En résumé, elles doivent avoir une capacité d’allongement proportionnée. On dit que ce sont des cordes dynamiques, et leur capacité d’allongement ne doit pas excéder 20%. Les premières cordes en polymère sont apparues dans les années 1950 et se sont totalement imposées depuis plusieurs décennies. Je pense que ce sont les seules à remplir parfaitement l’exigeant cahier des charges des grimpeurs. La gaine est le plus souvent en polyamide. Quant à l’âme, tout dépend de l’élasticité attendue. Elle est généralement composée de polyamide ou encore de polyéthylène.
Depuis que vous avez commencé l'escalade, quelles ont été les innovations majeures dans l’équipement ?Les équipements ont gagné en légèreté, ils sont aussi bien plus confortables à porter. Mais le plus important reste leur niveau de sécurité qui ne cesse de progresser. C’est une bonne chose, d’autant plus que les normes évoluent également et sont de plus en plus exigeantes. Tant mieux, car il en va de nos vies ! Le design a également changé. Les équipements actuels sont nettement plus colorés, moins austères donc. Je pense que nous devons toutes ces évolutions, qui vont dans le bon sens, aux matériaux synthétiques. |
Vous impliquez-vous dans le développement de nouveaux équipements ?
Je fais partie de l’équipe Edelrid, un équipementier renommé dans le milieu de l’escalade. Nous organisons annuellement une réunion pour parler de leurs produits… L’objectif est de les améliorer sans cesse en jouant sur une multitude de petits détails. Il y a quelques années, j’ai rejoint l'équipe de production du fabricant de chaussons La Sportiva pour développer le « Python », un chausson spécialement conçu pour l’escalade de compétition. Nous avons énormément échangé afin d’obtenir le produit idéal. Bien entendu, je ne peux m’impliquer dans le choix des matériaux, mais lorsque je dis qu’il serait bon de les renforcer par-ci par-là ou encore de gagner du grip à tel endroit, les ingénieurs de La Sportiva savent sur quels matériaux ils doivent se pencher.

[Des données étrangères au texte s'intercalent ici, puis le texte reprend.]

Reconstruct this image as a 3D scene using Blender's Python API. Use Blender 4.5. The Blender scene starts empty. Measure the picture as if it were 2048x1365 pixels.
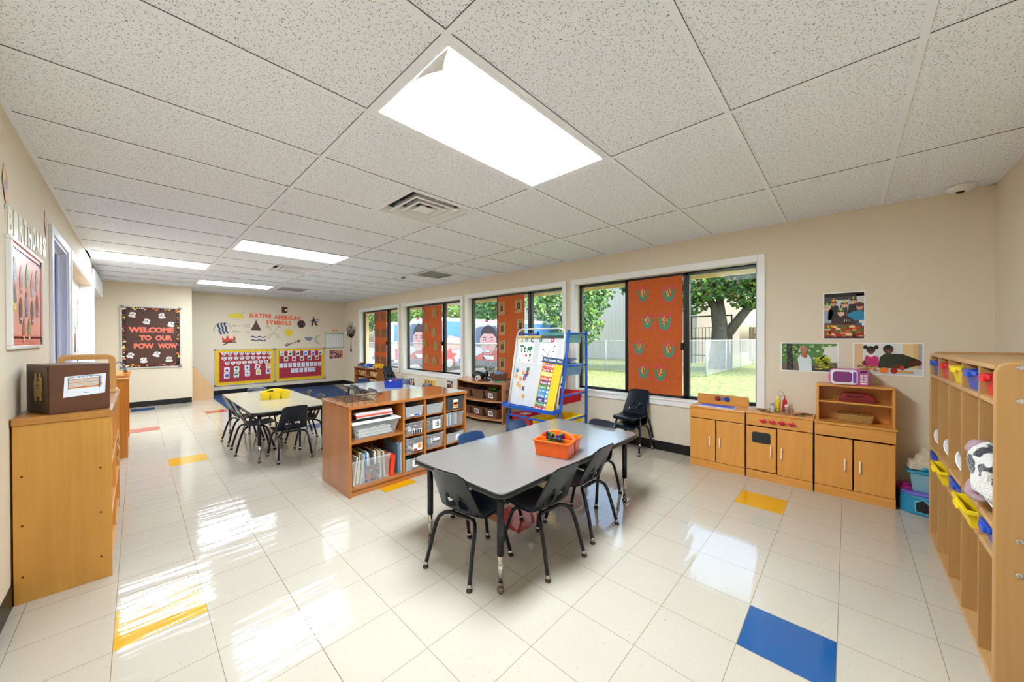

Qu’est-ce qui vous rend la plus fière dans votre impressionnant palmarès ?
C’est très difficile à dire, car chaque compétition est différente et a ses spécificités. Je suis particulièrement heureuse de ma première place lors du championnat d’Europe de 2010. Non seulement parce que cette compétition se déroulait chez moi à Ismt, mais aussi parce que c’était mon retour en compétition après une grave blessure à l’épaule en 2008 qui avait alors compromis ma carrière. La chirurgie, le soutien et l’accompagnement de l’ASP Red Bull, mon équipe, et ma volonté de fer m’ont permis de revenir au top niveau. En 2011, je remportais pour la troisième fois le championnat du monde.
Quels sont vos projets sportifs ou futurs exploits ?
Il y a encore énormément d’ascensions que je souhaite faire un peu partout dans le monde. Je ne sais pas trop ce que l’avenir me réserve, mais je sais que, quoi qu’il arrive, je veux avant tout rester en bonne santé.
Le palmarès d’Angy Eiter
Escalade de compétition
• Championne du monde 2005, 2007, 2011, 2012.
• Vainqueur de la Coupe du monde 2004, 2005, 2006.
• Championne d’Europe 2010.
• Titulaire du record avec six victoires au Rock Master.
Escalade
• Première alpiniste autrichienne à avoir gravi des voies classées 9A.
• Première grimpeuse à avoir franchi une voie classée 9B : La Planta de Shiva en Espagne.